**To do:** Transcribe the listing that follows in full, omitting pictures.

**Supplied data:**
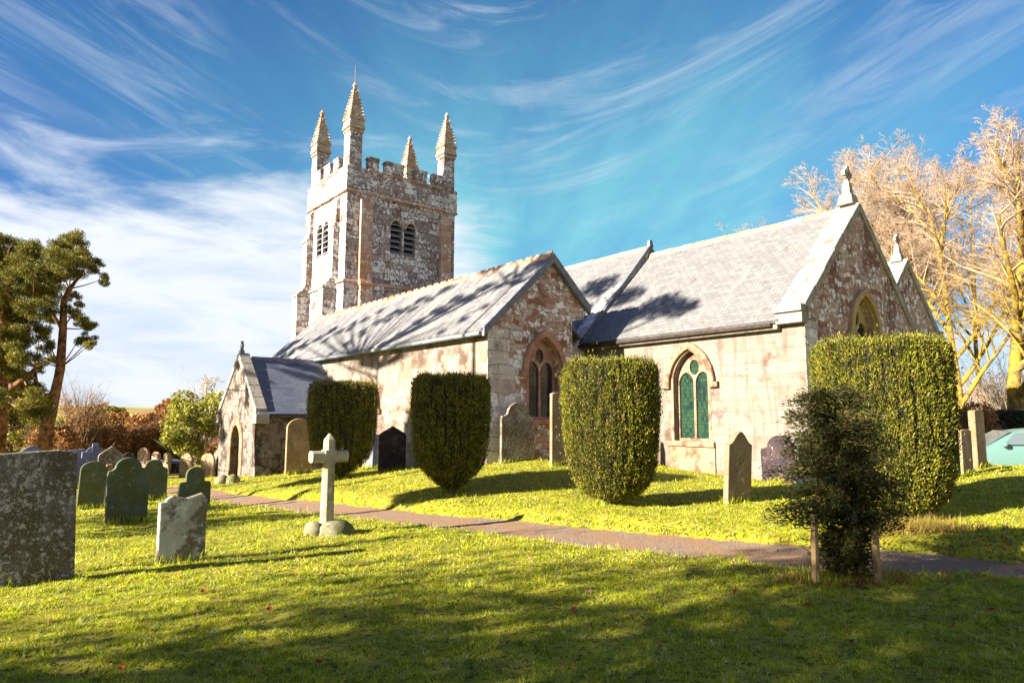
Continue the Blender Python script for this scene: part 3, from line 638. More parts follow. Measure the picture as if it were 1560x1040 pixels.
mb = MB(); mb.box((-8.0, -0.20, 4.0), (-0.62, -0.003, 4.14)); mb.build('eaves_course', M['ashlar'], chancel, bevel=0.03)

# --- nave behind the chancel
mb = MB()
epl(mb, [[(-1.75, -0.8), (8.2, -0.8), (8.2, 3.2), (3.3, 8.02), (-1.4, 3.2), (-1.75, 3.1)]], 0.5, -7.80, 0)
nave = mb.build('nave', M['blocks'], church)
roof(nave, -26.4, -7.72, -0.12, 4.24, 3.3, 7.96, M['slate']); roof(nave, -26.4, -7.72, 6.8, 4.16, 3.3, 7.96, M['slate'])
ridge_tiles(nave, -26.3, -7.75, 3.3, 8.08, M['ridge'], 0.14)
mb = MB()
for s, va in ((1, -0.2), (-1, 6.8)):
    mb.prism([(-7.70, va, 4.16+0.02), (-7.70, 3.3, 7.96+0.02), (-7.70, 3.3, 8.20), (-7.70, va, 4.40)], (0.10, 0, 0))
mb.box((-7.72, 3.2, 8.1), (-7.55, 3.4, 8.36), taper=0.03); mb.build('verge', M['verge'], nave)

# --- north aisle
mb = MB()
nw = (9.0, 0.6, 2.2, 3.6, 0.95)
epl(mb, [[(6.62, -0.8), (11.4, -0.8), (11.4, 4.8), (9.0, 7.1), (6.62, 4.8)], arch_loop(nw[1], nw[2], nw[3], nw[4], nw[0])], 0.5, -1.0, 0)
mb.box((-24, 10.9, -0.8), (-1.52, 11.4, 4.75))
na = mb.build('north_aisle', M['rubble'], church)
window(na, 'E', nw[0], -1.0, nw[1], nw[2], nw[3], nw[4], M['redstone'], M['glass_dark'], ledge=False)
roof(na, -24, -1.55, 6.5, 4.62, 9.0, 7.02, M['slate']); roof(na, -24, -1.55, 11.6, 4.52, 9.0, 7.02, M['slate'])
ridge_tiles(na, -23.9, -1.6, 9.0, 7.14, M['ridge'], 0.14)
coping(na, -1.6, -0.96, 6.6, 4.82, 9.0, 7.12, M['coping'], n=5)
gable_cross(na, -1.28, 9.0, 7.34, M['coping'], 0.8)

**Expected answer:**
Continue the Blender Python script for this scene: part 3, from line 638. More parts follow. Measure the picture as if it were 1560x1040 pixels.
mb = MB(); mb.box((-8.0, -0.20, 4.0), (-0.62, -0.003, 4.14)); mb.build('eaves_course', M['ashlar'], chancel, bevel=0.03)

# --- nave behind the chancel
mb = MB()
epl(mb, [[(-1.75, -0.8), (8.2, -0.8), (8.2, 3.2), (3.3, 8.02), (-1.4, 3.2), (-1.75, 3.1)]], 0.5, -7.80, 0)
nave = mb.build('nave', M['blocks'], church)
roof(nave, -26.4, -7.72, -0.12, 4.24, 3.3, 7.96, M['slate']); roof(nave, -26.4, -7.72, 6.8, 4.16, 3.3, 7.96, M['slate'])
ridge_tiles(nave, -26.3, -7.75, 3.3, 8.08, M['ridge'], 0.14)
mb = MB()
for s, va in ((1, -0.2), (-1, 6.8)):
    mb.prism([(-7.70, va, 4.16+0.02), (-7.70, 3.3, 7.96+0.02), (-7.70, 3.3, 8.20), (-7.70, va, 4.40)], (0.10, 0, 0))
mb.box((-7.72, 3.2, 8.1), (-7.55, 3.4, 8.36), taper=0.03); mb.build('verge', M['verge'], nave)

# --- north aisle
mb = MB()
nw = (9.0, 0.6, 2.2, 3.6, 0.95)
epl(mb, [[(6.62, -0.8), (11.4, -0.8), (11.4, 4.8), (9.0, 7.1), (6.62, 4.8)], arch_loop(nw[1], nw[2], nw[3], nw[4], nw[0])], 0.5, -1.0, 0)
mb.box((-24, 10.9, -0.8), (-1.52, 11.4, 4.75))
na = mb.build('north_aisle', M['rubble'], church)
window(na, 'E', nw[0], -1.0, nw[1], nw[2], nw[3], nw[4], M['redstone'], M['glass_dark'], ledge=False)
roof(na, -24, -1.55, 6.5, 4.62, 9.0, 7.02, M['slate']); roof(na, -24, -1.55, 11.6, 4.52, 9.0, 7.02, M['slate'])
ridge_tiles(na, -23.9, -1.6, 9.0, 7.14, M['ridge'], 0.14)
coping(na, -1.6, -0.96, 6.6, 4.82, 9.0, 7.12, M['coping'], n=5)
gable_cross(na, -1.28, 9.0, 7.34, M['coping'], 0.8)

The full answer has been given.